Last week’s Texas shooting was a tragic event that has once again rattled the United States to look at their regulations once again. A Texas women, Valerie Jackson, was killed along with her husband and six children in their own home is Houston. The shooter was the women’s former domestic partner, David Ray Conley.
Conley was able to purchase the gun used in the shooting online, which he then used in the mass killing. The woman’s children included her 13-year old son who she had had with Conley when they were together. When the couple were together, Jackson was the victim of domestic violence at the hands of her ex-partner. In the early 2000s, records show that Jackson had reported to police that Conley had cut her in the neck and abused her while also wrapping an electrical cord around their child’s neck.
Conley’s prior convictions should have qualified him for a maximum of 25 years but instead he only served 5 years in prison due to a plea deal with the defense. Upon release Conley still continued to harass his ex partner until the day came when he finally committed the gruesome crime. Many have been blaming the lax regulations and loopholes that exist around background checks and online firearm sales. According to Everytown for Gun Safety, one in thirty people who have bought guns online shouldn’t even be allowed to own the guns because of their criminal records.
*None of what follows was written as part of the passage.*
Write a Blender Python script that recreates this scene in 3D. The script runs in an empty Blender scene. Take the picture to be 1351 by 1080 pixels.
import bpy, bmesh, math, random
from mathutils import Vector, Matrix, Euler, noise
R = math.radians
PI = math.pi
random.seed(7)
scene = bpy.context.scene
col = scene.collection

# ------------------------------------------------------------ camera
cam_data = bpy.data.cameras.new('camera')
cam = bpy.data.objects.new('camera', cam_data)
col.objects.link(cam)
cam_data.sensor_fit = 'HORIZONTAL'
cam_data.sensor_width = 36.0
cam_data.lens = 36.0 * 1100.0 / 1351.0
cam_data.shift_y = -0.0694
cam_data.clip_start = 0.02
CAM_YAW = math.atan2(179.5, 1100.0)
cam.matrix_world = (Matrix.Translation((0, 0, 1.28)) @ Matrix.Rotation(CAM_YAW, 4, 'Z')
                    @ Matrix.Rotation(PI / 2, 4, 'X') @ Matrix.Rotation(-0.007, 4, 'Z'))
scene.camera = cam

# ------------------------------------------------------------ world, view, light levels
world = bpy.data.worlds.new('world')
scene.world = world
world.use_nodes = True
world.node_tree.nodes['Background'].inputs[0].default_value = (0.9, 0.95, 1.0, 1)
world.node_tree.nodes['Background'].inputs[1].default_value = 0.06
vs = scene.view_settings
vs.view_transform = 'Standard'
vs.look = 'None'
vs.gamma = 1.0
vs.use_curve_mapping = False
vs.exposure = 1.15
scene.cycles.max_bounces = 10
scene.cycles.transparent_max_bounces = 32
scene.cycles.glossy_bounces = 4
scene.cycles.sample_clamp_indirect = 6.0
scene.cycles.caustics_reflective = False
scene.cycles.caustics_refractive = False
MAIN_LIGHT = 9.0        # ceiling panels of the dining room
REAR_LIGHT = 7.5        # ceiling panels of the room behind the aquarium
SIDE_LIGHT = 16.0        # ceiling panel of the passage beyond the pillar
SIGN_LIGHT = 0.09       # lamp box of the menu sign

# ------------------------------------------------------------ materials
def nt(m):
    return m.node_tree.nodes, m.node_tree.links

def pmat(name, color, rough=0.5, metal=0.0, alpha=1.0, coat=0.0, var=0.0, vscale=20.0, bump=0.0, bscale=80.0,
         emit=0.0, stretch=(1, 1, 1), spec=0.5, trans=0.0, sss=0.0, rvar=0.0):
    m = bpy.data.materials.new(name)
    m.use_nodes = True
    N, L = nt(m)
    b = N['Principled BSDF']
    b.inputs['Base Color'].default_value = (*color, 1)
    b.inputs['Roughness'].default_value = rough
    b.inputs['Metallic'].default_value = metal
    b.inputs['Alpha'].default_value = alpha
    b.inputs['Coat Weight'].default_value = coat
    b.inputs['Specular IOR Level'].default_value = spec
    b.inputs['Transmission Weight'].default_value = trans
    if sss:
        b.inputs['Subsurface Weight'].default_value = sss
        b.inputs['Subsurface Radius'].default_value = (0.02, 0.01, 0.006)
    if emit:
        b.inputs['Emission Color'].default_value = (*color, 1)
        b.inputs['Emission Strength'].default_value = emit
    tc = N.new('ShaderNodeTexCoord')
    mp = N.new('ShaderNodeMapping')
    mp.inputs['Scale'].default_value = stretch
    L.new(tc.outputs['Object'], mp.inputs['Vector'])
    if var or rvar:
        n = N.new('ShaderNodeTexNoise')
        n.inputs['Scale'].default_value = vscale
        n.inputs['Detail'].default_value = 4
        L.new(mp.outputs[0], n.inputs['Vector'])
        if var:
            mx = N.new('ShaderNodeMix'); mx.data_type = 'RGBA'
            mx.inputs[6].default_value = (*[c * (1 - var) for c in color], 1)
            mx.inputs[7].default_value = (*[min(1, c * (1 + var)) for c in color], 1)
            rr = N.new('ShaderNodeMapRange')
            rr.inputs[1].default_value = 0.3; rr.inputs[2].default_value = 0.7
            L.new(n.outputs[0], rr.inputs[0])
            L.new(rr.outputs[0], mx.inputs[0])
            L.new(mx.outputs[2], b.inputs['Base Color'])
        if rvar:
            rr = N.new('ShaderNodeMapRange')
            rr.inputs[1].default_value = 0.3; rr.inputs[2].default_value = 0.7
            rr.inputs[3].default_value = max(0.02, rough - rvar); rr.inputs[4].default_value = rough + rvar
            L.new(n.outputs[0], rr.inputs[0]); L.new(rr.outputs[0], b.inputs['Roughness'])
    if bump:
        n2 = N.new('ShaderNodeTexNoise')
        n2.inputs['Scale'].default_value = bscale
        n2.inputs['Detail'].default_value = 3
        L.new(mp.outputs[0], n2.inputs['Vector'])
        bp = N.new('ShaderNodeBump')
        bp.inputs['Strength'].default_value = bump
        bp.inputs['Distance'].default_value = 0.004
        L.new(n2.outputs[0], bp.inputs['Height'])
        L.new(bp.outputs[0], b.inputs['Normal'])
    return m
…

“Anybody can go online and arrange to purchase a gun from an unlicensed seller. Criminals and other people know that they can do this and skip the background check requirement that they would have to go through in a store,” Erika Soto Lamb, Communications Director for Everytown for Gun Safety.
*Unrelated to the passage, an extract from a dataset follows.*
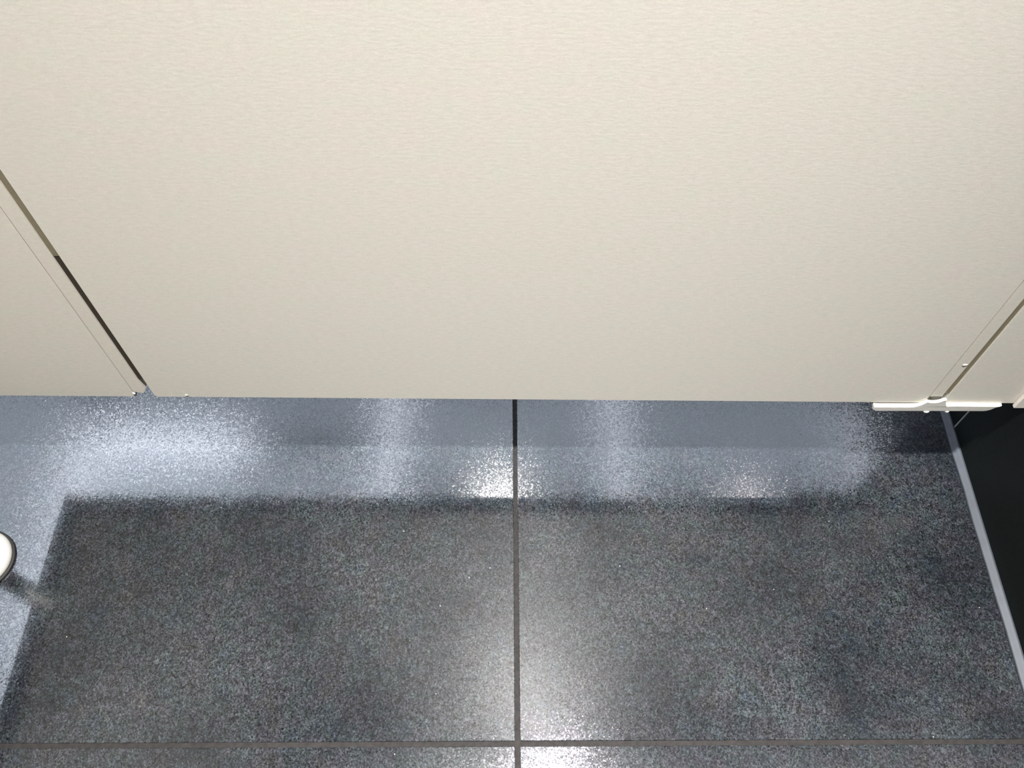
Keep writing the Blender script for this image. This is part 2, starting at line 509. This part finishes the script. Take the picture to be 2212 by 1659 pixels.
def bar_light(x0, x1, y0, y1, e, label):
    t = thing('linear_light', label, 'light', ((x0 + x1) / 2, (y0 + y1) / 2, ZC), 'ceiling light lines')
    link('housing', box_bm(x0 - .008, x1 + .008, y0 - .008, y1 + .008, ZC - .012, ZC, 0.001), M['fixture'], t)
    link('diffuser', box_bm(x0, x1, y0, y1, ZC - .015, ZC - .0118, 0.0005), emit_mat('line_diffuser', (0.82, 0.88, 1.0), e), t)

bar_light(-0.555, -0.525, 1.42, 2.20, LINE_E * .7, 'narrow light line along the corridor ceiling nearest the door middle')
bar_light(0.454, 0.484, 1.42, 2.20, LINE_E * .55, 'narrow light line along the corridor ceiling past the wall end')
bar_light(1.515, 1.545, 1.50, 2.00, LINE_E * .4, 'narrow light line along the corridor ceiling farthest right')
bar_light(-1.905, -1.875, 0.60, 1.74, LINE_E * .8, 'narrow light line along the corridor ceiling farthest left')
bar_light(-1.905, -1.155, 1.765, 1.795, LINE_E * 1.3, 'narrow light line across the corridor ceiling at the left')

def panel_light(x0, x1, y0, y1, e, label):
    t = thing('ceiling_panel_light', label, 'light', ((x0 + x1) / 2, (y0 + y1) / 2, ZC), 'luminous ceiling panels')
    link('frame', box_bm(x0, x1, y0, y1, ZC - .006, ZC, 0.001), M['fixture'], t)
    link('diffuser', box_bm(x0 + .015, x1 - .015, y0 + .015, y1 - .015, ZC - .0075, ZC - .0058), emit_mat('panel_diffuser', COOL, e), t)

PY0, PY1 = 0.75, 2.20
panel_light(-2.75, -1.93, PY0, PY1, PANEL_E[1], 'luminous ceiling panel over the corridor, leftmost')
panel_light(-1.86, -1.16, PY0, 1.745, PANEL_E[0], 'luminous ceiling panel over the corridor framed by two light lines')
panel_light(-1.86, -0.57, 1.815, PY1, PANEL_E[1], 'luminous ceiling panel over the corridor behind the cross light line')
panel_light(-1.14, -0.57, PY0, 1.745, PANEL_E[1], 'luminous ceiling panel over the corridor, left of the door')
panel_light(-0.51, 0.44, PY0, 1.465, PANEL_E[1], 'luminous ceiling panel over the corridor in front of the door, near half')
panel_light(-0.51, 0.44, 1.575, PY1, PANEL_E[1], 'luminous ceiling panel over the corridor in front of the door, far half')
panel_light(0.50, 1.50, PY0, 1.465, PANEL_E[2], 'luminous ceiling panel over the corridor past the wall, near half')
panel_light(0.50, 1.50, 1.575, PY1, PANEL_E[2], 'luminous ceiling panel over the corridor past the wall, far half')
Jackson’s death was the ninth in Texas since 2009 involving domestic violence. The presence of a gun in a domestic violence situation increases the likelihood that the women will be killed by 500 percent; in states that require background checks on all handgun sales, 46 percent fewer women are killed.
According to the FBI, a mass shooting is defined by any time where four or more people are killed. According to this definition, Soto Lamb says, the majority of mass shootings are actually domestic violence related. “Movie theaters and churches get more news coverage – but mass shootings are happening all the time across the country…but they’re happening in people’s homes. Women are getting killed, children are getting killed.”
She notes that in the past year, a half a dozen states have passed laws preventing domestic violence offenders from passing a background check, while another half a dozen states have created states laws to close the loophole regarding online sales and requiring a background check on all gun sales.